── SOURCE RECORDS

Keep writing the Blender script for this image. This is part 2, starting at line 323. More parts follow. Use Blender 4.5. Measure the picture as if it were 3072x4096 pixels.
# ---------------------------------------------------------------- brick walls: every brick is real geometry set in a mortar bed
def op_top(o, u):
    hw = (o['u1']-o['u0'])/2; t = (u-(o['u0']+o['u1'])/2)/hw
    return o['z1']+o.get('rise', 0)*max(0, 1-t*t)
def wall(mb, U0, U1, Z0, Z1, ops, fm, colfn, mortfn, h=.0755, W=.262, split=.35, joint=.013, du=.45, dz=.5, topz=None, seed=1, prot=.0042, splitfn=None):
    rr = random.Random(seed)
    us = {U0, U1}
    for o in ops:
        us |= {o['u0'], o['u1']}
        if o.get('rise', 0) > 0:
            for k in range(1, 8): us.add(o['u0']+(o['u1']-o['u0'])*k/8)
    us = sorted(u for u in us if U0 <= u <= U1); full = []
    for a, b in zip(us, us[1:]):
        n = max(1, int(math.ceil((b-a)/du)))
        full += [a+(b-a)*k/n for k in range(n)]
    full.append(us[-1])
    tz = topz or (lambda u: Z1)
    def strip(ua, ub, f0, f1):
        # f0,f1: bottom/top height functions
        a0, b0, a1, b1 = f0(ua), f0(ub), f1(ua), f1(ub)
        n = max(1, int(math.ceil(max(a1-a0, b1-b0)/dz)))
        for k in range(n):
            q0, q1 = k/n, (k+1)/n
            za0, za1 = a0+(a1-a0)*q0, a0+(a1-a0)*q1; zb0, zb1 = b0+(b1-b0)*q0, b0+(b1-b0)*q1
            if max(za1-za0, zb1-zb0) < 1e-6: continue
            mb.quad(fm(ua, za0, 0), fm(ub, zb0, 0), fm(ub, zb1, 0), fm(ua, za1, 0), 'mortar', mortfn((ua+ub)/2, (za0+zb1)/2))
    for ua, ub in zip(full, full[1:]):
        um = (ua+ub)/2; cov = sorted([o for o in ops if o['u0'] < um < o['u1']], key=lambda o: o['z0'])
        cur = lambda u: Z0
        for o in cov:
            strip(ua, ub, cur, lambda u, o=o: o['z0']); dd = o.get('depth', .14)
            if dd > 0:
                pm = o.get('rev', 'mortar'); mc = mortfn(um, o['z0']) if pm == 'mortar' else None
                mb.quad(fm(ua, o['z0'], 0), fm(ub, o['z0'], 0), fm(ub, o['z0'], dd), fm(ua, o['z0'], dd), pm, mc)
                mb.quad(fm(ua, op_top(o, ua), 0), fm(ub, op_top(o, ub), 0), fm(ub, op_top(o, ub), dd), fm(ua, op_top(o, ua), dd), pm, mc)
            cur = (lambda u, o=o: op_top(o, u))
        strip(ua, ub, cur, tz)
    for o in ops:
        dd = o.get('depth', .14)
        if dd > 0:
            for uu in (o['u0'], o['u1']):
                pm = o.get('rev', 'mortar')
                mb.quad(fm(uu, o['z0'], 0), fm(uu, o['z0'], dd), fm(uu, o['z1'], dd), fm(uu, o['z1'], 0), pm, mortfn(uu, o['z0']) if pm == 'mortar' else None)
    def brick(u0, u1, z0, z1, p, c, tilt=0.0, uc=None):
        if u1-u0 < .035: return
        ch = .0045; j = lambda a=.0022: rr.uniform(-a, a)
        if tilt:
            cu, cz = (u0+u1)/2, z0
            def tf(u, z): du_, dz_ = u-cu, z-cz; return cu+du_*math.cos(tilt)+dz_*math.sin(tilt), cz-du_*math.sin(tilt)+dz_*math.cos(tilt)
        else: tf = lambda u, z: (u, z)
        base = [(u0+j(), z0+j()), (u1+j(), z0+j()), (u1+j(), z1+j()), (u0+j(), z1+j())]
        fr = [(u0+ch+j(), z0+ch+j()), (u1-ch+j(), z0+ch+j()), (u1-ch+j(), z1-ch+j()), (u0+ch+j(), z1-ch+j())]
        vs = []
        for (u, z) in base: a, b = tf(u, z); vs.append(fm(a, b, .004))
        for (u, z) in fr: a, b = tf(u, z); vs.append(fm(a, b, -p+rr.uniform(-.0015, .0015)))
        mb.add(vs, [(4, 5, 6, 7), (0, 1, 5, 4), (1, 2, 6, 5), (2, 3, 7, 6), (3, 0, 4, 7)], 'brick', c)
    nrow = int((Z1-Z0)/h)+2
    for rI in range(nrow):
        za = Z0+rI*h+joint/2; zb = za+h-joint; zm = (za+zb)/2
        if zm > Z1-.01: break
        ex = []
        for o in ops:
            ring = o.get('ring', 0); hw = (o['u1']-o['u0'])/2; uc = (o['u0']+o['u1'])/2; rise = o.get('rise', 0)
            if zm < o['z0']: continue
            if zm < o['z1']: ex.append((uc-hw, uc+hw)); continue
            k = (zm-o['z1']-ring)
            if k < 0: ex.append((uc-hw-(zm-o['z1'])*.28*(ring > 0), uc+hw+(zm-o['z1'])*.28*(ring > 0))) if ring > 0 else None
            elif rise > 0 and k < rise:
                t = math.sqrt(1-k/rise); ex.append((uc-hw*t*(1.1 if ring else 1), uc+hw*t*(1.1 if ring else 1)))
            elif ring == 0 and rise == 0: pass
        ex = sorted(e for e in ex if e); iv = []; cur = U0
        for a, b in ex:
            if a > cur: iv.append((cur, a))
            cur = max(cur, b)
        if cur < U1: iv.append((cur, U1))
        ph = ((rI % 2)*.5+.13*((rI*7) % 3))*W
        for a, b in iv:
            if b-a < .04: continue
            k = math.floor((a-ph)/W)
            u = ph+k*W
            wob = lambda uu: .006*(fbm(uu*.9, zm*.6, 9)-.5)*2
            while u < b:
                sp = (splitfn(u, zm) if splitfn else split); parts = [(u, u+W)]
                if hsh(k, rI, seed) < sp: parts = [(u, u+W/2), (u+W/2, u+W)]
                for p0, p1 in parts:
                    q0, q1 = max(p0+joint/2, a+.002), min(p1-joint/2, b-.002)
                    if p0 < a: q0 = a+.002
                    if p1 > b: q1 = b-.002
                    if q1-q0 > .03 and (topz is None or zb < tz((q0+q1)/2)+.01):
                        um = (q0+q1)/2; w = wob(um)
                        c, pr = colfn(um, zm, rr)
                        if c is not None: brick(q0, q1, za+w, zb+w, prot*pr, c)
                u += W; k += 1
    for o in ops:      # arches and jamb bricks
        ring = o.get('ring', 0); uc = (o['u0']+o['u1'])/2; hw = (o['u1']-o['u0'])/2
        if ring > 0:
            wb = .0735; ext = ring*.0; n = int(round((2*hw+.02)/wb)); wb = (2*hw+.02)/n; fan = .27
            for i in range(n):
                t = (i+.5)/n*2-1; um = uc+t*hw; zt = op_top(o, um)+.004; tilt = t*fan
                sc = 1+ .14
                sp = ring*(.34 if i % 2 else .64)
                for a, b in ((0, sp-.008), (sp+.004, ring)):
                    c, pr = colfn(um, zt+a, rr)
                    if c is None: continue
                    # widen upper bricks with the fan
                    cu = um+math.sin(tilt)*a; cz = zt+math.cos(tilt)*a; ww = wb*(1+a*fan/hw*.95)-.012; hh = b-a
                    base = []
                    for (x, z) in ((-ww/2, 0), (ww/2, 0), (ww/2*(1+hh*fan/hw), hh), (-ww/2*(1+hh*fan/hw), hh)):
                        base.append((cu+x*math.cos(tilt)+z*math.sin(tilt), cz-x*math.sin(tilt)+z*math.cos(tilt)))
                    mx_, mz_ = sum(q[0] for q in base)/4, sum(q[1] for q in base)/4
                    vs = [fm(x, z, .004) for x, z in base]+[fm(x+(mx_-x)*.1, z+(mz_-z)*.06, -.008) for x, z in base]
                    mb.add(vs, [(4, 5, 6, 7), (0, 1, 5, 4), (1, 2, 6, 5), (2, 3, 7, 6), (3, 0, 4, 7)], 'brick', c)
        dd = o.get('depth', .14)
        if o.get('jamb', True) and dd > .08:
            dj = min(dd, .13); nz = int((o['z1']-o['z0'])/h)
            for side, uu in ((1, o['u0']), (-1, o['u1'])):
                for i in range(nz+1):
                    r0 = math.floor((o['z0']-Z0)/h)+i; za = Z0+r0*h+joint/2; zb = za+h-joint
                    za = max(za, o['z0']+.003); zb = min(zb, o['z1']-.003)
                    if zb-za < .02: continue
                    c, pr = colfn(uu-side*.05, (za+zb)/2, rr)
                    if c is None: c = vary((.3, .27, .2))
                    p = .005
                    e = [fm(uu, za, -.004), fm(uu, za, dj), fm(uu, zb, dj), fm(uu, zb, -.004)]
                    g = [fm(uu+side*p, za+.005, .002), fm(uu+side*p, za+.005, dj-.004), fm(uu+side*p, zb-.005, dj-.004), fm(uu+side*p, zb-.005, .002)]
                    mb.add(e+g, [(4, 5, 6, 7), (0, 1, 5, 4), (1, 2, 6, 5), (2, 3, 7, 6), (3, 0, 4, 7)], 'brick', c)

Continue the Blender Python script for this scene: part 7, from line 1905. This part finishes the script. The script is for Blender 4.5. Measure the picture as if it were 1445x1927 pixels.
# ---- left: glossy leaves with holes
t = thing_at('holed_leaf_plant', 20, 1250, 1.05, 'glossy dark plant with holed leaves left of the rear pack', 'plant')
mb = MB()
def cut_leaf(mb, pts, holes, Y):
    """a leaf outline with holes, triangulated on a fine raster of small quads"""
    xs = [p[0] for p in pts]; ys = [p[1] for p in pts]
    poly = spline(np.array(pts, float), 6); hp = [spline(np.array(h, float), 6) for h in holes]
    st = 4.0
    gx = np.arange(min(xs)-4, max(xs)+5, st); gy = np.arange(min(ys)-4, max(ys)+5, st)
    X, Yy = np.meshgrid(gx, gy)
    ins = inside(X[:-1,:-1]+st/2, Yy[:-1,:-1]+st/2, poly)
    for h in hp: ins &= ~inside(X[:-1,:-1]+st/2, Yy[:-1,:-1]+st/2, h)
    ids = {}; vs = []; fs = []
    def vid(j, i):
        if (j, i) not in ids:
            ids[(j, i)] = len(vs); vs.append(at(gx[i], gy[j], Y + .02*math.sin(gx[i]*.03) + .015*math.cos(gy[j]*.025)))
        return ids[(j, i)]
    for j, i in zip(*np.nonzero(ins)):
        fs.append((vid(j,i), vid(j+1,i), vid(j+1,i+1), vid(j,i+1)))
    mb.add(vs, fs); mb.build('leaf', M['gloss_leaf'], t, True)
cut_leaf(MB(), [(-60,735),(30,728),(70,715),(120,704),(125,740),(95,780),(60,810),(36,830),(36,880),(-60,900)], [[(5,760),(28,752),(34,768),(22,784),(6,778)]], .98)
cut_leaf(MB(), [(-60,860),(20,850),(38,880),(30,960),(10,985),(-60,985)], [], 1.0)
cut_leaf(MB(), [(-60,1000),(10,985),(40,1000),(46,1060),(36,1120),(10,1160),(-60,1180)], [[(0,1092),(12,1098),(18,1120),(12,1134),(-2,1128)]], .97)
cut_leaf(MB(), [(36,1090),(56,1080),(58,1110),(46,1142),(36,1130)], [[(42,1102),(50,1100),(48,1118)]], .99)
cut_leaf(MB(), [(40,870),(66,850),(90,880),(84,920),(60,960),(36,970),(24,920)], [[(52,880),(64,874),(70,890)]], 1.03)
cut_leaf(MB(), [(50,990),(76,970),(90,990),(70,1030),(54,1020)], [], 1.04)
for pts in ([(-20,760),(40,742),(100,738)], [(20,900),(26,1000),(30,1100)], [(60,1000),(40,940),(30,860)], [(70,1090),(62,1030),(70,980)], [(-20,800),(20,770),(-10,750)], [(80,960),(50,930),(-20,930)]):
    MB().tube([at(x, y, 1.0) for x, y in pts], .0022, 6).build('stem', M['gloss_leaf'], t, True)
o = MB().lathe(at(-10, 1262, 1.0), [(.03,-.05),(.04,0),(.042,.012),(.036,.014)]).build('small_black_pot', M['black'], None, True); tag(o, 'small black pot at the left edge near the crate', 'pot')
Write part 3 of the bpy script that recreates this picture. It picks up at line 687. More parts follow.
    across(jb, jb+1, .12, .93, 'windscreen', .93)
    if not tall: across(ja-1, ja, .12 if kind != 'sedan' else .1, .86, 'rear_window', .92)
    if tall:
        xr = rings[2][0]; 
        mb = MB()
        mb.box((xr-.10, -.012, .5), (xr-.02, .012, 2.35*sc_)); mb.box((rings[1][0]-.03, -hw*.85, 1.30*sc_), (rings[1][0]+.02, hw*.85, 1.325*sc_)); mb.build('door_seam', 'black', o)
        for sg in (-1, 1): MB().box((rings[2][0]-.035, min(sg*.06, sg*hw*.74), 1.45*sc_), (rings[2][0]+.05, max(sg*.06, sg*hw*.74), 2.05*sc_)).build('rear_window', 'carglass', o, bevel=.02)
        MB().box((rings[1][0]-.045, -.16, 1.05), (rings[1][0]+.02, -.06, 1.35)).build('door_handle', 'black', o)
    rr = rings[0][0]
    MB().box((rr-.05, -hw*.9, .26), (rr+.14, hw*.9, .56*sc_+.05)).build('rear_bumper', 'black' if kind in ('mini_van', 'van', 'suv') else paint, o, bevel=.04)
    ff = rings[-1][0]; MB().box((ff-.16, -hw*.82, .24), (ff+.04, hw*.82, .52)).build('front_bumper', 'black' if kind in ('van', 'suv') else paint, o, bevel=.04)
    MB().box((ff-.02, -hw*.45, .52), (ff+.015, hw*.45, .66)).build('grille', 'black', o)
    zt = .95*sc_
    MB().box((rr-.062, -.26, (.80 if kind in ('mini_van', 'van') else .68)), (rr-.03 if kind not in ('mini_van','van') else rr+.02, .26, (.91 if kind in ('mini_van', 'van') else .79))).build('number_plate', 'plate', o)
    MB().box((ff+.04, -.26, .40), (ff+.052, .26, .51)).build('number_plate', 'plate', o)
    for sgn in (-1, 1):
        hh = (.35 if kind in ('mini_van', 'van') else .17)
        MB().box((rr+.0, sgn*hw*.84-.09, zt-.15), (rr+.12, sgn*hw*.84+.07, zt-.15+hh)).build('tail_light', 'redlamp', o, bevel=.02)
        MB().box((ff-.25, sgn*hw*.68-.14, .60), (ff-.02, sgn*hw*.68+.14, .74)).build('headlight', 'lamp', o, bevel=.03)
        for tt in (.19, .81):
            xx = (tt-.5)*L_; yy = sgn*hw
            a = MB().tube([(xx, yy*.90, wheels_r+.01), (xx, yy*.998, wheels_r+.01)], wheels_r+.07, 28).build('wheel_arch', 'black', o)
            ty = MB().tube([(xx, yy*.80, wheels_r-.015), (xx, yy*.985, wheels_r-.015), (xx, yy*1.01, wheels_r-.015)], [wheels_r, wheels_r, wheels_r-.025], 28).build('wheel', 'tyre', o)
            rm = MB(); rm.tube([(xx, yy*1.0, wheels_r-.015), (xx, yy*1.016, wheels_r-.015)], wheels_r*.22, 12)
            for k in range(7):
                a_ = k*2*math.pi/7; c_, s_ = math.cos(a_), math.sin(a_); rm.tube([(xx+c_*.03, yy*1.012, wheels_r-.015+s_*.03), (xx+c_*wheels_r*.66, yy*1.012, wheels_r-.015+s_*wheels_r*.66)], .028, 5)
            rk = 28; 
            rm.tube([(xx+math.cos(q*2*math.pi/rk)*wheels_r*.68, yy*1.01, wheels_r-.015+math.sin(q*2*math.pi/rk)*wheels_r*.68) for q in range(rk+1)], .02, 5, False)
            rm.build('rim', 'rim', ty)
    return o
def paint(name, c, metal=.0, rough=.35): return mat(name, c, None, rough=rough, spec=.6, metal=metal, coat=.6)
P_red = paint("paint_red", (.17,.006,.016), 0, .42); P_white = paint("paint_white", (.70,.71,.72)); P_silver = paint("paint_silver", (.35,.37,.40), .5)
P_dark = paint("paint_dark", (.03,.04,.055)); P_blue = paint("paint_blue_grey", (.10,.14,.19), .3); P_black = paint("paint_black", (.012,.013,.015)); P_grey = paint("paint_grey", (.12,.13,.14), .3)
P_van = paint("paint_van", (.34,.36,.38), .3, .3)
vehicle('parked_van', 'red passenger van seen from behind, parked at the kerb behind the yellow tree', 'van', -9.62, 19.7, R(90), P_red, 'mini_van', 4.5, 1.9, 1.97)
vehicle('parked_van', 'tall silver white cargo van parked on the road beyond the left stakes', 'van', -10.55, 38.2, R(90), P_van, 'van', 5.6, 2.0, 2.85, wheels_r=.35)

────

| PROBLEM TO WORK ON |
Calculate how many lines of the material include the string "More", and state that number by itself.

| RESPONSE TO THE TASK |
2